Best check Martin, you might find they are actually swifts…..
😂 Martin are you a Tory MP? if not you should be as your replies are worthy of St Theresa.
Surprisingly Sherwulfe, I do check before I post. Don’t we all? Anyway, just happy some have managed to avoid the (slowly) whirling bird mincers off-shore.
Like, I put my name to my posts but some who don’t, question whether I am a Tory MP, and seem to have a knowledge gap regarding who are Tory MPs. Now, that one is not really that difficult, is it? Mind you, at least Mrs. May bothers to check her facts and knows which party was in power in 2009, so doesn’t end up looking silly. Those are the sort of replies you mean, crembrule?
Oh, those poor little mites who obviously cannot see where they are going and crash into everything that is taller than themselves – are you sure they are not pigeons outside your house? – very adept at crashing into windows….
Is your head buried in the sand-martin? Perhaps they ‘swiftly’ avoid the mirage unable to ‘swallow’ the rhetoric to get to your house-martin?
Just for interest:
Most migrating birds usually fly at a height of between 200 and 1,500 metres above sea level
Swallows numbers are more affected by climate change and farming practices than bumping into man made machines……
https://www.rspb.org.uk/birds-and-wildlife/wildlife-guides/bird-a-z/swallow/population-trends
p.s. After 20 years of owning a wind turbine, we have never lost a bird yet…in fact the swallows like to play on the machine on the rare occasion it is not turning…..
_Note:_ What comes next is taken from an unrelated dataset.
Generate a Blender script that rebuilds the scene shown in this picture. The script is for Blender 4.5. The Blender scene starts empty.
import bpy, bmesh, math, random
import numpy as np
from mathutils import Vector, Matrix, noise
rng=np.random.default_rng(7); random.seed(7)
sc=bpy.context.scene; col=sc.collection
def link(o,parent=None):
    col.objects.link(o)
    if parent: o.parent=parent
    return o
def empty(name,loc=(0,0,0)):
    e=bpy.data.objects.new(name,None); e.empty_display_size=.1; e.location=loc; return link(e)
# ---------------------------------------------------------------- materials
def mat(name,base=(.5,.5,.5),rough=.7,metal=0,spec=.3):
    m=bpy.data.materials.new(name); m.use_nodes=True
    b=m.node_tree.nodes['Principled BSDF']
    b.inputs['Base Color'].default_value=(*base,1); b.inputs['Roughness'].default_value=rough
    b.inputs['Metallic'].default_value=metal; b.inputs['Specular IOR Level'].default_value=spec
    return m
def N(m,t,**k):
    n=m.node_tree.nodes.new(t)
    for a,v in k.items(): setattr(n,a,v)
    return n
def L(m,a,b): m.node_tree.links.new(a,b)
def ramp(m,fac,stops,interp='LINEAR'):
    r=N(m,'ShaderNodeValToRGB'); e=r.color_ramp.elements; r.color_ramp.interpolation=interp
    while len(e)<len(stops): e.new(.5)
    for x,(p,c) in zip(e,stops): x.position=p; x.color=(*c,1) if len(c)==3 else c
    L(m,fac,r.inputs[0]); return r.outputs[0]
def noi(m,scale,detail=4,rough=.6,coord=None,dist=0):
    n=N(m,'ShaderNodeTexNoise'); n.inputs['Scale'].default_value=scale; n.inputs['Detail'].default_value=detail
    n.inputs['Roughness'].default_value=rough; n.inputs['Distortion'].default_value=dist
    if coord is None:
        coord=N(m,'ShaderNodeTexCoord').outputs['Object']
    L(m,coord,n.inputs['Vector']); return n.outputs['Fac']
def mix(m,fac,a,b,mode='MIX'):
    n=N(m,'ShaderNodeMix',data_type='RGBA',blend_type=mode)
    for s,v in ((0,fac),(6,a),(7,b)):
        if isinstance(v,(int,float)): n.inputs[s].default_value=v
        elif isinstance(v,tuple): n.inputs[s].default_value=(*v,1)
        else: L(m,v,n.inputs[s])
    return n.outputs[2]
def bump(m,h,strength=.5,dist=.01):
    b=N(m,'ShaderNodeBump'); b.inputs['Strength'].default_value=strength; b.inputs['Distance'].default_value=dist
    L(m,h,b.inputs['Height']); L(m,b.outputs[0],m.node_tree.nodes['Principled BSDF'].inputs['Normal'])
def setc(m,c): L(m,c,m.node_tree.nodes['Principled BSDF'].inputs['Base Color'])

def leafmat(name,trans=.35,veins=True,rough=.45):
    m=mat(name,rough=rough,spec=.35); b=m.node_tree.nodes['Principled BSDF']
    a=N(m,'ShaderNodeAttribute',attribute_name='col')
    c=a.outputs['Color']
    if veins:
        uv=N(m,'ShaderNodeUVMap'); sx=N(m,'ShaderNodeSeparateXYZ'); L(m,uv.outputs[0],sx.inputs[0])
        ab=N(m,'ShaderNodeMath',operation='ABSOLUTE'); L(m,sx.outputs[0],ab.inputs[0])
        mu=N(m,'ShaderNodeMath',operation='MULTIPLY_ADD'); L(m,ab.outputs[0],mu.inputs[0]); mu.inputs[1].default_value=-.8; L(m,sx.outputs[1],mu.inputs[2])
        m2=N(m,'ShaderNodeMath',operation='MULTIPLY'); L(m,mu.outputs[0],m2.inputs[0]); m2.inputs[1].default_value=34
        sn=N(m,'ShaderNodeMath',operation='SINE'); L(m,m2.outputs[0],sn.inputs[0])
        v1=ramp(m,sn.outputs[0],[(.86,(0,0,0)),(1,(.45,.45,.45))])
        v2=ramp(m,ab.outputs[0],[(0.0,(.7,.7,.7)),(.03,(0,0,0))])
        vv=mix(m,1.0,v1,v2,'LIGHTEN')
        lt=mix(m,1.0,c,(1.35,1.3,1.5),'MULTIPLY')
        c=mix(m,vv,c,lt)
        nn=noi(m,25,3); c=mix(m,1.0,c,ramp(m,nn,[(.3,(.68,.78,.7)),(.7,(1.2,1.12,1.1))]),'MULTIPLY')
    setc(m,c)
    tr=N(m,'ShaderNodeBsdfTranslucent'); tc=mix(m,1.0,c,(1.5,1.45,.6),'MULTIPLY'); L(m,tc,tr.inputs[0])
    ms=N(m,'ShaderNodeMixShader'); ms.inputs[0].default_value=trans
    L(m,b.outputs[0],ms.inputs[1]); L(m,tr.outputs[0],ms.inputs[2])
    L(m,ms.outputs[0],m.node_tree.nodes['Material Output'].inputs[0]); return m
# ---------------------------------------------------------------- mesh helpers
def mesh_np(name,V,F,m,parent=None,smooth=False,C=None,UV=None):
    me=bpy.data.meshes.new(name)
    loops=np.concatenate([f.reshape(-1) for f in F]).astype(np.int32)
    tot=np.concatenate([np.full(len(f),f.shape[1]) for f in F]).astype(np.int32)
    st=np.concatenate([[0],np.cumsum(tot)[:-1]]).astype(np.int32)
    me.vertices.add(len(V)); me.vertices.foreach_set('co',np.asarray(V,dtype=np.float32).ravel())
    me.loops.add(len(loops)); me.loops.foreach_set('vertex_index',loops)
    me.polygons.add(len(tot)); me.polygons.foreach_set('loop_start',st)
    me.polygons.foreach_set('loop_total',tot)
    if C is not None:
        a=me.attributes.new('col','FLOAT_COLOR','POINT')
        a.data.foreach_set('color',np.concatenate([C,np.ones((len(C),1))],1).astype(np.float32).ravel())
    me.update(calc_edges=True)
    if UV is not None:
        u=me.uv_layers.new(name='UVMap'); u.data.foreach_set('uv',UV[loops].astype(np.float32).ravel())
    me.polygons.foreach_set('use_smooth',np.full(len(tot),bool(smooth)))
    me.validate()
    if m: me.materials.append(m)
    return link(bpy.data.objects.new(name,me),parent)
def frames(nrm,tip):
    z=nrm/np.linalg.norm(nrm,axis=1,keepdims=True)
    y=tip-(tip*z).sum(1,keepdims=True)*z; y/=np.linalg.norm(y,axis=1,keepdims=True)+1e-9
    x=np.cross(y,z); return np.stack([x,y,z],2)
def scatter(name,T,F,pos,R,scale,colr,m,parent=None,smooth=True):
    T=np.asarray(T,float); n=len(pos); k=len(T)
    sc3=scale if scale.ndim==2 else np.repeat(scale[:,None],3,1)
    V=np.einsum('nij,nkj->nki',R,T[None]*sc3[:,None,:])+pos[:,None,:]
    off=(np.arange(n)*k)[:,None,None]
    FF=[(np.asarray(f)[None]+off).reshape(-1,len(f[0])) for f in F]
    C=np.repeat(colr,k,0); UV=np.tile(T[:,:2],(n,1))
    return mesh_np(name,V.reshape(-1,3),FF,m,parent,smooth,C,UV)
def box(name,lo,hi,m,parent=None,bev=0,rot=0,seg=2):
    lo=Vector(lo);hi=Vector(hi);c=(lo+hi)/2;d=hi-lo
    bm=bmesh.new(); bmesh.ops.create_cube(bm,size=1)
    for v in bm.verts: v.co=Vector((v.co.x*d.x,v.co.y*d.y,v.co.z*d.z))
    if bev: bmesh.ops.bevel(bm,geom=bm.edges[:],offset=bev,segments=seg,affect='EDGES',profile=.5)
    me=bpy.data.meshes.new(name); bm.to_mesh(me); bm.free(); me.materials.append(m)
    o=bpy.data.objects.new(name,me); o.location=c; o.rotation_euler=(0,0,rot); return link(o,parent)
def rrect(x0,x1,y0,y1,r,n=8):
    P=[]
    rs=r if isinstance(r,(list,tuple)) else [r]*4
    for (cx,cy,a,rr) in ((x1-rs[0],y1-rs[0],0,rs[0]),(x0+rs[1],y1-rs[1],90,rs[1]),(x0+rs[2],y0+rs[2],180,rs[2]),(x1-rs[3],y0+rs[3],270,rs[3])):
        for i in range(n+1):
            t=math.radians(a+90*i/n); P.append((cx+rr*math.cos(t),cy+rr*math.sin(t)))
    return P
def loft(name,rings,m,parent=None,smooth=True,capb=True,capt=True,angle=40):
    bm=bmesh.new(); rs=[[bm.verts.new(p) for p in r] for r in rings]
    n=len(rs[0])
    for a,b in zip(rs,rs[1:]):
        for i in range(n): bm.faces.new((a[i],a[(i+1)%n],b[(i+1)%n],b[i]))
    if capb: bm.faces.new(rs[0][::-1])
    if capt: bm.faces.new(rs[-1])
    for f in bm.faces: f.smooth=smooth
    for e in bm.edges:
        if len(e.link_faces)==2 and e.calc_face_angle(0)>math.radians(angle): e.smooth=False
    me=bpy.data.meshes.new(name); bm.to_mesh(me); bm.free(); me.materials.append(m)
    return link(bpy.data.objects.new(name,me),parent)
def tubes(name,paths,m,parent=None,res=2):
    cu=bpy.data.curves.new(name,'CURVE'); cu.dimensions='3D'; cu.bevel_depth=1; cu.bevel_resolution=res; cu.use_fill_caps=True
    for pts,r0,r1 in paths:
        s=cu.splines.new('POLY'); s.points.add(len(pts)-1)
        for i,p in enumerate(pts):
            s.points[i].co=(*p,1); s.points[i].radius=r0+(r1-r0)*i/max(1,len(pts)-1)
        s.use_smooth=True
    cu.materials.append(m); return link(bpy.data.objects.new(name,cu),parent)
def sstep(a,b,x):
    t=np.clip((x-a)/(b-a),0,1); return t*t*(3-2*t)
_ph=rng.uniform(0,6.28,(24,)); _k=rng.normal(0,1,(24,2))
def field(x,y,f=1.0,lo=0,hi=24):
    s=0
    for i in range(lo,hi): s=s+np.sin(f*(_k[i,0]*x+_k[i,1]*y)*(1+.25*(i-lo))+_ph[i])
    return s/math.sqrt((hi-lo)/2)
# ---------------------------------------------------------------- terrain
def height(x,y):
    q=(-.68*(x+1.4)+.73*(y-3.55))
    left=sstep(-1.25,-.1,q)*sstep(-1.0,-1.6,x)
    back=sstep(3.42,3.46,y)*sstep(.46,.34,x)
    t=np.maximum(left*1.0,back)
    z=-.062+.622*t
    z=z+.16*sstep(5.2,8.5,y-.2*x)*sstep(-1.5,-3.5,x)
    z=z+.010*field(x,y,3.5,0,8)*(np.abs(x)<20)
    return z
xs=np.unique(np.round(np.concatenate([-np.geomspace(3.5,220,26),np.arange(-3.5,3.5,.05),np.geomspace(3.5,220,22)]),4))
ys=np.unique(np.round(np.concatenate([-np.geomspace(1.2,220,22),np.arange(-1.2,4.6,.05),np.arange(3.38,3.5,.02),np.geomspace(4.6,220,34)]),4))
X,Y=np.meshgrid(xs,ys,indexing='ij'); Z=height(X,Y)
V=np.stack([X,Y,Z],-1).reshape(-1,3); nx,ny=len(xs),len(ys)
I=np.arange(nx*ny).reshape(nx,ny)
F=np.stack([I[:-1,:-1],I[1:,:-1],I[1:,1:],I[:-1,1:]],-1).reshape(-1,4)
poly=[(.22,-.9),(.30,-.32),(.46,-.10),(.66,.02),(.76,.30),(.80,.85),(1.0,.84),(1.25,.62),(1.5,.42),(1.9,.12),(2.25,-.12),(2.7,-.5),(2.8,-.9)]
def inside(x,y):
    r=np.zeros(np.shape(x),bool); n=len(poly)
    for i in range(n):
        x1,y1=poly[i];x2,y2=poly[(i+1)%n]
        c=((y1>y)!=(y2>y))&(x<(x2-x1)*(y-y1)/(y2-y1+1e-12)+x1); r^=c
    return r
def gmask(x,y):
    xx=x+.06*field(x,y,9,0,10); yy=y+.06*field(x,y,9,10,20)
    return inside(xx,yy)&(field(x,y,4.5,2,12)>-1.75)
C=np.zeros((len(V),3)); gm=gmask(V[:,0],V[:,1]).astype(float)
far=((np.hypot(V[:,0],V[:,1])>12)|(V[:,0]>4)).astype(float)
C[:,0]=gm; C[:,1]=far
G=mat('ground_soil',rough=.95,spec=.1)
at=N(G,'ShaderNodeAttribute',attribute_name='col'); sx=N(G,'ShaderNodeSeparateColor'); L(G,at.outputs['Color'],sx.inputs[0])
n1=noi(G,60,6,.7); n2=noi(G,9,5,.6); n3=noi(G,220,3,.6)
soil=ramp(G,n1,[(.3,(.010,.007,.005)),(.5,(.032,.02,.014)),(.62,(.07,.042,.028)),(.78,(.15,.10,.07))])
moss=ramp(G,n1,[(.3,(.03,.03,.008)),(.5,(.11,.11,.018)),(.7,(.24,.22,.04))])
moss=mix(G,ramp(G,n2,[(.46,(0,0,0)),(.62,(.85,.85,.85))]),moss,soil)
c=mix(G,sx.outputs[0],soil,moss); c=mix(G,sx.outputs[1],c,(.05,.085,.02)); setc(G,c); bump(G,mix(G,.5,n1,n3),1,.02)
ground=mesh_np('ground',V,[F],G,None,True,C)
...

Sherwulfe-quoting nonsense still doesn’t stop it being nonsense. Migrating birds fly over seas at a height dictated by the weather. In storms they are routinely forced down to sea level-ask any staff who operate on merchant ships.
Maybe better to talk with people who know the subject rather than have a Giggle. Giggle is very limited. Widen your horizons, and you may enjoy the swallows.
My horizons are very wide thanks; don’t have giggle, well only THE giggles when you post stuff you have no idea about.